The work in the lab didn’t interest him either and he switched to a dancing career in 1978.
Wolfgang said with a laugh, “I had a girl-friend at that time who was a dancer. Actually he wanted to be an actor and play in the German theatre. She told me: ’Come along, it’ll do you good.’ I complied and then began my life-long love affair with dancing. In those days there was an Alternative Movement, wherein you cold do anything if you wanted to.”
Contemporary dancing (Zeitgenössischer Tanz) was an unknown form in those days, but there was a growing scene for those who were interested. In 1980 he founded a school for New Dance, Theatre and Bodywork with some friends, which exists even till today, and had made Freiburg, besides Berlin, one of the important centres for new dance forms. There was a breakaway from the traditional dance movements and the gender roles were questioned and changed, everyday-movements were brought on the stage and the barriers to the theatre were eliminated. The motto of the school became: “Every movement can be danced” and it produced new professional dancers till today.
‘We were freelance dancers and we opened our own school and performed in festivals in Freiburg (1979-80). The Hippie-Flower Power Culture was long over and a lot of people wanted to try out something new things, new ideas and there was a Häuserkampfbewegung, in which empty houses were boarded by young people, the police came, there was a struggle ensued, the young people were carried away, only to reappear the next day.’

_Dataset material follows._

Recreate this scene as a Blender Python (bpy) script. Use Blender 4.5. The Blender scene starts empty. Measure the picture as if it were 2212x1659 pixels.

During his students days he lived with six friends in a provincial nest, an old farm with a gardening complex. It was a time when they thought everything was possible. If someone had an idea they got together and made it work. There were alternative schools, bakeries, car-garages and a lot of other things. They forced their projects without state-subventions, that is with all the advantages and disadvantages. But today, according to him, the people try to find an existing niche, instead of doing something themselves.
To give impulses, produce and work with others together, that’s what made Wolfgang decide to work in the end as a Kulturbeauftragter (culture-manager) in Basle (Switzerland). Wolfgang was a dancer before he became an organisator of cultural events, and travelled as a dancer, choreograph through Europe and worked as a dance-teacher. He remembers working in “The Detective from China” Dance Butter Tokyo, where he spent two months, an Internatonal Ensemble mit 17 dancers from Japan Switzerland, Finnland und Germany and the director was Anzu Furukawa. In Tokyo, Nagano he danced the “Last Toast in Japan”a solo-performance, then came Dornbirn, in Dresden, Cologne “The Diamond as big as the Ritz” Dance Butter Tokyo, a two month stay in Japana, he starred in the International Ensemble comprising 12 dancers and Anzu Furukawa was again the director. Then he danced in “Tonight in The Moon” a duo-dance with Anzu Furukawa, Idar-Oberstein/ Freiburg “Duo” Neuer Tanz und Neue Musik - Improvisations with the Saxophonist Christina Fuchs, Cologne “Alternating Currents” International Improvisations Ensemble, Potsdam, Freiburg, Stuttgart (Sprache des Körpers, the language of the body.
Even though he was a lot of times in foreign countries, he always came to roost in Freiburg. Today he lives with his wife and son in Freiburg Zähringen, where he spent his childhood. Only once did he think of going to Paris and work there but he’d have been another dancer, and not someone who organises and runs events, and on the other hand he really didn’t feel at home in the world of performing arts.
“Perhaps I’m less of a Feingeist and a bit rustical to be a part of it,” he said with a grin.
That’s why he had to balance his life between strenuous dance-performances and organising events, especially when he turned forty. He decided to say farewell to the stage and devoted his time to culture-management. At first he organised different theatre projects in Freiburg, then as the chief of the Theater/Tanz workshop Kaserne in Basel and ultimately as a culture-manager of Riehen. In the meantime Wolfgang rides his bicycle, swims and does a bit of jogging. As one of the founders of Tanzfestival, he made a small come-back during the 25th Birthday of the dance festival. “I had to summon up a bit of courage, but then I was astonished,” he said with a smile. I hadn’t forgotten anything. I could really dance.”
As a parting question I asked him, “You’ve worked in Germany and in Switzerland. How do you find the Swiss?”
Wolfgang’s answer came like a bullet from a Bretta, “In Switzerland everything’s organised perfectly and one has to avoid making mistakes. We have more time and things go a bit slowly than in Germany. I think it’s the Calvinism behind it. This strict, evangelical form of Christianity in Switzerland makes everything function like a clockwork. The administration is strict but you don’t see this strictness outwards. Things are done in cooperation with others. The Swiss want superlatives and are not satisfied with moderate results.”